START

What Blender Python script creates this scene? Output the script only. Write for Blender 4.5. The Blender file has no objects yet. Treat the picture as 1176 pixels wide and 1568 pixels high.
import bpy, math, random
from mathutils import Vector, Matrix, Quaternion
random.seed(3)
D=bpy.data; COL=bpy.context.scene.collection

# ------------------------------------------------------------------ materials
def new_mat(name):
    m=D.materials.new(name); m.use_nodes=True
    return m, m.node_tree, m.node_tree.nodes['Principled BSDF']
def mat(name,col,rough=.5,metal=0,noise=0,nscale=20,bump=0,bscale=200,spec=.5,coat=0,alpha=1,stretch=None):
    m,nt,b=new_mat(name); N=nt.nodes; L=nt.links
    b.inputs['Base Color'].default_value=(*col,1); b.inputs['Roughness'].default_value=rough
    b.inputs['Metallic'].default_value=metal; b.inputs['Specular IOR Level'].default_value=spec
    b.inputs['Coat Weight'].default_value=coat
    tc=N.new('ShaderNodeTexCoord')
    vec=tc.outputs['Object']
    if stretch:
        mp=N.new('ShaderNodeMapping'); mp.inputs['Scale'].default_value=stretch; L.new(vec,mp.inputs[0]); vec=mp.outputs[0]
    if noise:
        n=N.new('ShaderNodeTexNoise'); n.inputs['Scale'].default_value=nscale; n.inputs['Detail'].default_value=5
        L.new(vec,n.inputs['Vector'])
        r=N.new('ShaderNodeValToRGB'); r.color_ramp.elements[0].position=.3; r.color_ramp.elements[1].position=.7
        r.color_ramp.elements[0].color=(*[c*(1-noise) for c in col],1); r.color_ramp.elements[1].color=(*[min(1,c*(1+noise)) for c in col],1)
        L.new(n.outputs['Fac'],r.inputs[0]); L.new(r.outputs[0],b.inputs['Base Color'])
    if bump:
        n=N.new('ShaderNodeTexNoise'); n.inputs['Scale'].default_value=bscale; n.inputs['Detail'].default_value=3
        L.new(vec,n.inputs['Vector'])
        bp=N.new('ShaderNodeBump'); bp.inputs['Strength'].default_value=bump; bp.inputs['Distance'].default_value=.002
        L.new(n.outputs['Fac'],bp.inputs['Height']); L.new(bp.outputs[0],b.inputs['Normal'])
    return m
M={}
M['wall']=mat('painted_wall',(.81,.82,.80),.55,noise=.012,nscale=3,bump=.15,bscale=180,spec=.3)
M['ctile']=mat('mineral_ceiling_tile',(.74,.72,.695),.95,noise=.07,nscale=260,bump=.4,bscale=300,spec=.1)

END

Exercise
Begin with the first line of the listing and copy exactly through the line that contains "D=bpy.data; COL=bpy.context.scene.collection", please, keeping both ends and leaving out everything after.

Complete response
What Blender Python script creates this scene? Output the script only. Write for Blender 4.5. The Blender file has no objects yet. Treat the picture as 1176 pixels wide and 1568 pixels high.
import bpy, math, random
from mathutils import Vector, Matrix, Quaternion
random.seed(3)
D=bpy.data; COL=bpy.context.scene.collection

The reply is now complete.